The NSW state government has widened the reach of its $1 billion Pre-sale Finance Guarantee program, promising deeper backing for affordable housing and smaller residential projects.

Launched in September 2025, the guarantee scheme uses the state’s balance sheet to underwrite off‑the‑plan sales, so developers can meet presale hurdles and lock in construction funding.

The government said the program had already helped accelerate more than 600 homes and inspired similar schemes in South Australia and Western Australia.

 
 

Guided by feedback from proponents, financiers, and community housing providers, the state announced that the program would be expanded to support up to 100 per cent of the affordable housing dwellings in a project, capped at $30 million per development, where those homes are delivered by not‑for‑profit community housing providers.

Up to $80 million of guarantee capacity will also be ring‑fenced for community housing projects at any one time.

To capture more modest builds, the government is also scrapping the existing $5 million minimum project size and replacing it with a simpler requirement that eligible projects contain at least four homes.

On top of that, support for smaller schemes delivering fewer than 20 dwellings will be lifted, with the guarantee able to cover up to 75 per cent of homes in those projects, again capped at $30 million per project.

NSW Treasurer Daniel Mookhey framed the expansion as a way of backing in private capital at a time when higher interest rates and build costs were stalling projects.

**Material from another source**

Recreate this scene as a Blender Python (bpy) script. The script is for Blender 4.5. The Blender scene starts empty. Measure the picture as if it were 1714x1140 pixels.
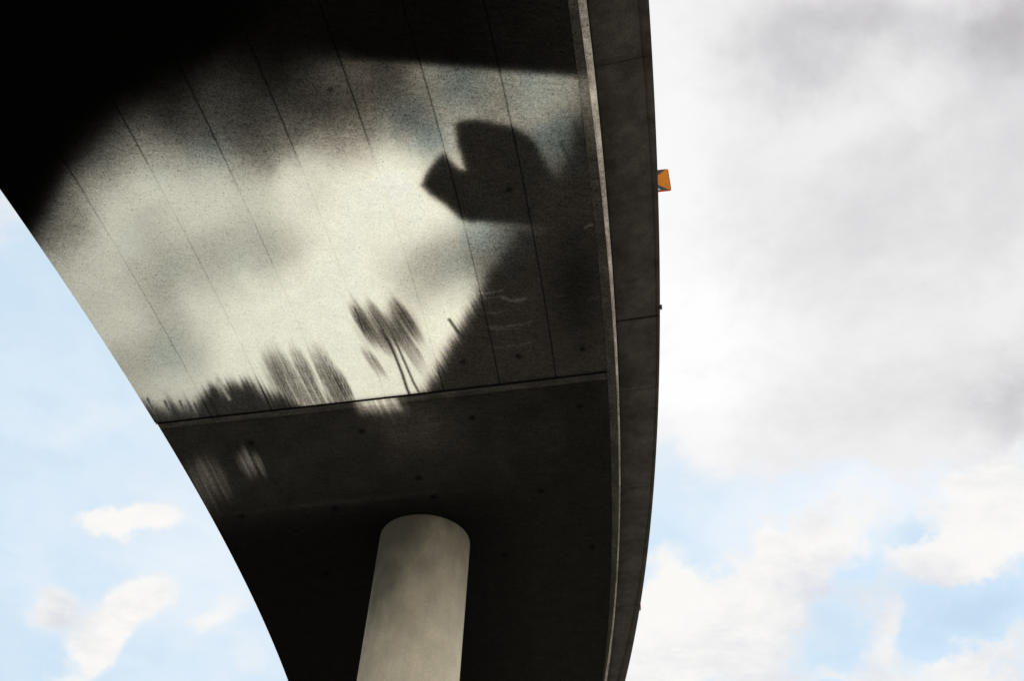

“The Pre-sale Finance Guarantee shows how this Government is using its balance sheet to reduce risk and unlock private investment, enabling new homes to move from design to construction faster,” Mookhey said.

“This landmark reform allows us to deliver homes for working families at a lower cost to taxpayers, while also maintaining strong financial discipline.”

Industry welcomes focus on finance constraints

Access to debt has emerged as one of the biggest choke points in the current housing pipeline, particularly for smaller and affordable projects, where margins are tight and presales are harder to secure.

Property Council NSW executive director Katie Stevenson said the government’s announcement showed that it understood that finance, as opposed to planning approvals, was often the primary roadblock.

“This is exactly the kind of practical intervention we need right now – focused on getting projects out of the ground, not just approved,” Stevenson said.

“It builds on a model the Property Council has worked closely with government to develop following calls for such a scheme ahead of last year’s NSW Budget, so it’s great to see it being expanded.”

For Stevenson, the key benefit is the way the expanded guarantee can bring forward developments that are otherwise ready to start.

“The expansion of the Pre‑Sale Finance Guarantee will help unlock projects that are ready to go but have been held back by financing constraints,” she said.